» Required task: Search the material for the word "part" and copy each line that holds it.

[BEGIN Recorded data]

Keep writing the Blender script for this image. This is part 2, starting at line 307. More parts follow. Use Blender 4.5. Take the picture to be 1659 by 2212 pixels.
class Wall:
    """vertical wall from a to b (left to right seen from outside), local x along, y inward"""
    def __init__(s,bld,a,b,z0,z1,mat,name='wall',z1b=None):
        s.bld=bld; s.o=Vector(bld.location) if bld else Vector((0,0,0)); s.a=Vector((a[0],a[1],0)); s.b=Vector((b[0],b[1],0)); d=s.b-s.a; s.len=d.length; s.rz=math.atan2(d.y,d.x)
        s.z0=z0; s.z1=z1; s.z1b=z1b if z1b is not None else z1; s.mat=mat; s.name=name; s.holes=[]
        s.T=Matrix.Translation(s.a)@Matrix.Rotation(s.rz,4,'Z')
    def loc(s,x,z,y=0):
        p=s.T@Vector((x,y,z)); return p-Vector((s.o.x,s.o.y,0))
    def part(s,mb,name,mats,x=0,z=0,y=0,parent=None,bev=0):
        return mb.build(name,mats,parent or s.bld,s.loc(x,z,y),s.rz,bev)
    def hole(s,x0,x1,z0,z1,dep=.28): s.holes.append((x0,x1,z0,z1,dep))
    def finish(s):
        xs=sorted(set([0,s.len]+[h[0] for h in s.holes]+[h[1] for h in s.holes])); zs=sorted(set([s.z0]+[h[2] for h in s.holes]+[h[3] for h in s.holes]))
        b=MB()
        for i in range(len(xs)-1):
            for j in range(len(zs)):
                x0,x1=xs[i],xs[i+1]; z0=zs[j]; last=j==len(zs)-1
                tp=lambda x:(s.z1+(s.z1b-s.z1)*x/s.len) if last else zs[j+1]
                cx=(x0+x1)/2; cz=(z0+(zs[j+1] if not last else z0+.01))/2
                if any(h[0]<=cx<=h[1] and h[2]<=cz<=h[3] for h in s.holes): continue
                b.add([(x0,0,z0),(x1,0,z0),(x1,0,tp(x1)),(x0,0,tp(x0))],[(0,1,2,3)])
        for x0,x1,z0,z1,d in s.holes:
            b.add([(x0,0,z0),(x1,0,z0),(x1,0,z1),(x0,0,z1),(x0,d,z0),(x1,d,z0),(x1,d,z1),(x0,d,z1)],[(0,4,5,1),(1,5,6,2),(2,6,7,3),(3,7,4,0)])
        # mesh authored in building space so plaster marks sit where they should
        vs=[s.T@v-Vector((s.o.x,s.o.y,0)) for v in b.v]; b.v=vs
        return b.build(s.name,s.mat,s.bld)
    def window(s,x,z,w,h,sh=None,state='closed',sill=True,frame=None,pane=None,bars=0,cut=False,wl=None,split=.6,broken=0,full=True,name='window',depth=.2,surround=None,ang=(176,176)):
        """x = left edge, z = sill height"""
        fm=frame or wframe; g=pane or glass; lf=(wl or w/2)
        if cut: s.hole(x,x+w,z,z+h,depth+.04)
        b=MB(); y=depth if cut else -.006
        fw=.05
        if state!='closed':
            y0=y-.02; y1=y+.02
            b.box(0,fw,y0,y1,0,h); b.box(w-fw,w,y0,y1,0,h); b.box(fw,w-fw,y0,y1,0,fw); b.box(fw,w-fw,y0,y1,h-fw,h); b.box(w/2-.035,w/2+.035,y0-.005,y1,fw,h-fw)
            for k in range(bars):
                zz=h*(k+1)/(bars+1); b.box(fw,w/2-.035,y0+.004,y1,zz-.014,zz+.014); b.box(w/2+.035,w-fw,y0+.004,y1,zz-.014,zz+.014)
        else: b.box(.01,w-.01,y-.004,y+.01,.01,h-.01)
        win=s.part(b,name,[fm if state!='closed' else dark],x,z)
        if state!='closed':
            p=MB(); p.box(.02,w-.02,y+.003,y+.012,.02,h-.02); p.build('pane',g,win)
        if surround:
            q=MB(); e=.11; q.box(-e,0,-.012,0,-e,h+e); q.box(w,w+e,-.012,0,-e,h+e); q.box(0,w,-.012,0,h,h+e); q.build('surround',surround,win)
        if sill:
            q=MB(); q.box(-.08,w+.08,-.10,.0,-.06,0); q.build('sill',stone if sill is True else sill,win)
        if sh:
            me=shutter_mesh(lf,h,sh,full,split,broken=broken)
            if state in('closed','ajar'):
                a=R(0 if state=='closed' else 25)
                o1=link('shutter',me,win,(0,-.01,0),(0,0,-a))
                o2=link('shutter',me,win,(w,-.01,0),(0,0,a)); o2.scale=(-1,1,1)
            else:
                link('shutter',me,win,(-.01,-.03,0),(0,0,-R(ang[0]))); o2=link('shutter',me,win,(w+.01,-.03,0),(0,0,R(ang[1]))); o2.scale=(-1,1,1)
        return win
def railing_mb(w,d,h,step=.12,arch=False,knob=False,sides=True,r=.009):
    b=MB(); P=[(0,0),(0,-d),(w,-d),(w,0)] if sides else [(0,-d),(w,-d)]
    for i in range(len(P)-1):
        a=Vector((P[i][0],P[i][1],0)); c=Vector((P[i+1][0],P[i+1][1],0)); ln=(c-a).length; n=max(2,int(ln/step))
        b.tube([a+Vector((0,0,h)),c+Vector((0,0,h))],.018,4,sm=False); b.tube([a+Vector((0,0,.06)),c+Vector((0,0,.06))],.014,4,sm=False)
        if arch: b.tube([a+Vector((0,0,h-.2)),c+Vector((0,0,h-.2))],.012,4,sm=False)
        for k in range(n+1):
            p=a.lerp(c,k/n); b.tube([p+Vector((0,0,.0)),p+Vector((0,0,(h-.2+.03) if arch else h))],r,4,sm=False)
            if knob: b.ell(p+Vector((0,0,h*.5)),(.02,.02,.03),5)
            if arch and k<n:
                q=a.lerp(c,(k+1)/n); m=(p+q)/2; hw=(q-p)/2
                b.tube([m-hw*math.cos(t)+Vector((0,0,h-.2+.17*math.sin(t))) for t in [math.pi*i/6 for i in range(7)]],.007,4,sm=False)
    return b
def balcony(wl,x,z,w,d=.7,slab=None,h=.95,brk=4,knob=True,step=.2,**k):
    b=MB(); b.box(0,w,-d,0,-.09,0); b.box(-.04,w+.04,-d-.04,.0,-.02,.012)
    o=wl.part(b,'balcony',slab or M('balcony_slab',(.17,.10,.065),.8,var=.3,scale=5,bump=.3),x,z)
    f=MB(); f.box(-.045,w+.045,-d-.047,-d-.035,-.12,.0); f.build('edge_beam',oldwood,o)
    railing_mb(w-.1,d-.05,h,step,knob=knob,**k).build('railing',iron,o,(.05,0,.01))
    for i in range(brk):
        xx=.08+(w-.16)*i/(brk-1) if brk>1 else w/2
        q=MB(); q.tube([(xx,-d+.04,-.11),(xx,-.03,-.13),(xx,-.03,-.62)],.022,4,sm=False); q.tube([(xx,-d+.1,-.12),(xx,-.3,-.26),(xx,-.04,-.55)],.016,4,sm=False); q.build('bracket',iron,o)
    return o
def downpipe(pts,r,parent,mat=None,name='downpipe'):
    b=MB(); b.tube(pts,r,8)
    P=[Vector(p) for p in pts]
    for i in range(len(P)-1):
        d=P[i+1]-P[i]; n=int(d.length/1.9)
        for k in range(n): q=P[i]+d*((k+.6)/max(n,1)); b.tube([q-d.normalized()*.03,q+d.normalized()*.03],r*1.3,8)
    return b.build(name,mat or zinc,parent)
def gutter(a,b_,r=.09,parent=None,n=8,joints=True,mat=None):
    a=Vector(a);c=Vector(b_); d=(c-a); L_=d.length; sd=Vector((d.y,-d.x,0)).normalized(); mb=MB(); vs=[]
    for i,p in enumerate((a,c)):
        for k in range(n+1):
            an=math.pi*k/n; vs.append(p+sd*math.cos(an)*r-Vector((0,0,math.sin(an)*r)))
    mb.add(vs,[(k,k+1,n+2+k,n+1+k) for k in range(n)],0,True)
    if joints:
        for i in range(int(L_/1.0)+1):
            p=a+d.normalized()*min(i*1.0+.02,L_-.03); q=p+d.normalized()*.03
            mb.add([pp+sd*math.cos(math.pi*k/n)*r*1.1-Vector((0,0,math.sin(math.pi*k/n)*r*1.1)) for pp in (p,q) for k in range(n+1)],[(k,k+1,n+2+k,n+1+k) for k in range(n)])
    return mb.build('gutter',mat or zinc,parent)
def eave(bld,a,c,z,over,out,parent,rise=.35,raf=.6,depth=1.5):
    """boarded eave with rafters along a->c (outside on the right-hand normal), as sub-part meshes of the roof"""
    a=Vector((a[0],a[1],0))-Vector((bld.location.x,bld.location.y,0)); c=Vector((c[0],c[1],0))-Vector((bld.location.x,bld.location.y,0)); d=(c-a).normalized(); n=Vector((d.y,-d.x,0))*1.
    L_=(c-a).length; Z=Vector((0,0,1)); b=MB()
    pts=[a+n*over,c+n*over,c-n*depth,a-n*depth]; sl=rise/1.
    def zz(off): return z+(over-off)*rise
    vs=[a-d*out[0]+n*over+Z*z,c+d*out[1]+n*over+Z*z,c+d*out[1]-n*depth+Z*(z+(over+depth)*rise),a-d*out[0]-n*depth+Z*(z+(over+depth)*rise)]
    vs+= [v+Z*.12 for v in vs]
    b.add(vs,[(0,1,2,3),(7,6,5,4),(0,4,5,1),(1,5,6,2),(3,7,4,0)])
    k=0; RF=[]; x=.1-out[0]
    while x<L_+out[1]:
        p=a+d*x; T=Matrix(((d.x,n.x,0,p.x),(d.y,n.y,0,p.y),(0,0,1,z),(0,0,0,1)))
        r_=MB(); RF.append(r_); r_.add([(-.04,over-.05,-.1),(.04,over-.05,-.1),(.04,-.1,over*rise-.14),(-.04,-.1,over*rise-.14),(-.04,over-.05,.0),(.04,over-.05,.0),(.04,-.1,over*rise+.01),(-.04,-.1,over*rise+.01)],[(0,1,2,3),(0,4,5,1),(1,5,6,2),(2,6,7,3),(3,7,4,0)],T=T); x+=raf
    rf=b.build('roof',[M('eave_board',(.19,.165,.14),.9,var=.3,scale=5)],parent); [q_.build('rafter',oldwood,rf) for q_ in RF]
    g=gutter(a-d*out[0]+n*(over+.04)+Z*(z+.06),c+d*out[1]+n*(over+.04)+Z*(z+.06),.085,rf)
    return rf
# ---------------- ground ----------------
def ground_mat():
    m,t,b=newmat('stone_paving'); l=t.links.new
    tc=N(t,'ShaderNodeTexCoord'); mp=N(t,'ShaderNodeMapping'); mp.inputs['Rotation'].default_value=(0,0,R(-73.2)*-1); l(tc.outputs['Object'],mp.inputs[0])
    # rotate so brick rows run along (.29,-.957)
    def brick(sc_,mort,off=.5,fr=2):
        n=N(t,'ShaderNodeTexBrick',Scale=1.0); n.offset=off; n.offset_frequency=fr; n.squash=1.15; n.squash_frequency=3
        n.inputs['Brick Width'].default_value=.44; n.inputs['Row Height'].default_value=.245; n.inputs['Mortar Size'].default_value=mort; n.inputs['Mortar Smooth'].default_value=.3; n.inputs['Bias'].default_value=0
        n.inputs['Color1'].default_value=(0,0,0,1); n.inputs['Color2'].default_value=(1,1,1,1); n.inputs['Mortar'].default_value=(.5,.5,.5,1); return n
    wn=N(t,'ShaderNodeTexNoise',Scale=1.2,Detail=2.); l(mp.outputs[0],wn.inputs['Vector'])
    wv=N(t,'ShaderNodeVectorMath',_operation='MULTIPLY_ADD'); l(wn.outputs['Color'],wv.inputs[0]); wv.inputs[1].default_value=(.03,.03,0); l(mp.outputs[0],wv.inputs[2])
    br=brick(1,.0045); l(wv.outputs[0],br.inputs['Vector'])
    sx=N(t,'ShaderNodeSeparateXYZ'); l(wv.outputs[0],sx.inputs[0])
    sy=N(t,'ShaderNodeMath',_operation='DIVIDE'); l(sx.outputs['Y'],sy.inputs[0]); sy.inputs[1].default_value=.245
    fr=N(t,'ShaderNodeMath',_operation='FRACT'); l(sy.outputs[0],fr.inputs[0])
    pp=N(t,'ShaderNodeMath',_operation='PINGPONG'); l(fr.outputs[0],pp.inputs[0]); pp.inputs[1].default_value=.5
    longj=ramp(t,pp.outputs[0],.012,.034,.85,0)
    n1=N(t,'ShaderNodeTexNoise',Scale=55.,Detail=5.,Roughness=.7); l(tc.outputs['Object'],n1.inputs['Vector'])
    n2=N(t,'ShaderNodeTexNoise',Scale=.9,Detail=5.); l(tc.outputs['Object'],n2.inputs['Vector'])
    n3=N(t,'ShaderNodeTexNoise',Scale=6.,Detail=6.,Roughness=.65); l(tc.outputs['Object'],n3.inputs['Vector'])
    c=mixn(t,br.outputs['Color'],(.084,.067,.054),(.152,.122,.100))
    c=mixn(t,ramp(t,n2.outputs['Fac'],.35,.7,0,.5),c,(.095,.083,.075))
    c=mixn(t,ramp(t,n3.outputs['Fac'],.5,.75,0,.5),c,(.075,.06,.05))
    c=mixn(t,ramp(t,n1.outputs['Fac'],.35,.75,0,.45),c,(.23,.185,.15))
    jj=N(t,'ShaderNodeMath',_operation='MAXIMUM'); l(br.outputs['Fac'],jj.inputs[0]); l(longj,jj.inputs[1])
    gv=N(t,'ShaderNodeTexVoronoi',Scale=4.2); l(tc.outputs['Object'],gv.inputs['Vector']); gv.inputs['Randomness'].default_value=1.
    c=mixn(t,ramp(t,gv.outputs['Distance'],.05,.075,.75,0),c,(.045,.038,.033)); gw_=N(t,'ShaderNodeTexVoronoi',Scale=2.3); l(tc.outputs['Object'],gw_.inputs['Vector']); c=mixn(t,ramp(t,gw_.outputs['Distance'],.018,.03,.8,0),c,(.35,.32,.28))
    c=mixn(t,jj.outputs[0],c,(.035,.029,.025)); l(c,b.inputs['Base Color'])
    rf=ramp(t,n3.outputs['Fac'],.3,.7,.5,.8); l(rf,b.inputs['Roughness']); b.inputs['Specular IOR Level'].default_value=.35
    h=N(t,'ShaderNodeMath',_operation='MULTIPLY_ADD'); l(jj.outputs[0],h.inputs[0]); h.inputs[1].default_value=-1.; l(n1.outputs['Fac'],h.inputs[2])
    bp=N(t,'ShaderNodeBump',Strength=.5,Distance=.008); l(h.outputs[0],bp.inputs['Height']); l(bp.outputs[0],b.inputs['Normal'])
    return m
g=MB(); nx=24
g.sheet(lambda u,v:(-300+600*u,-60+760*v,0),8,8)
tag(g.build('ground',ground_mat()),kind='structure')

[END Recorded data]

» Right answer:
Keep writing the Blender script for this image. This is part 2, starting at line 307. More parts follow. Use Blender 4.5. Take the picture to be 1659 by 2212 pixels.
    def part(s,mb,name,mats,x=0,z=0,y=0,parent=None,bev=0):
        win=s.part(b,name,[fm if state!='closed' else dark],x,z)
    o=wl.part(b,'balcony',slab or M('balcony_slab',(.17,.10,.065),.8,var=.3,scale=5,bump=.3),x,z)
    """boarded eave with rafters along a->c (outside on the right-hand normal), as sub-part meshes of the roof"""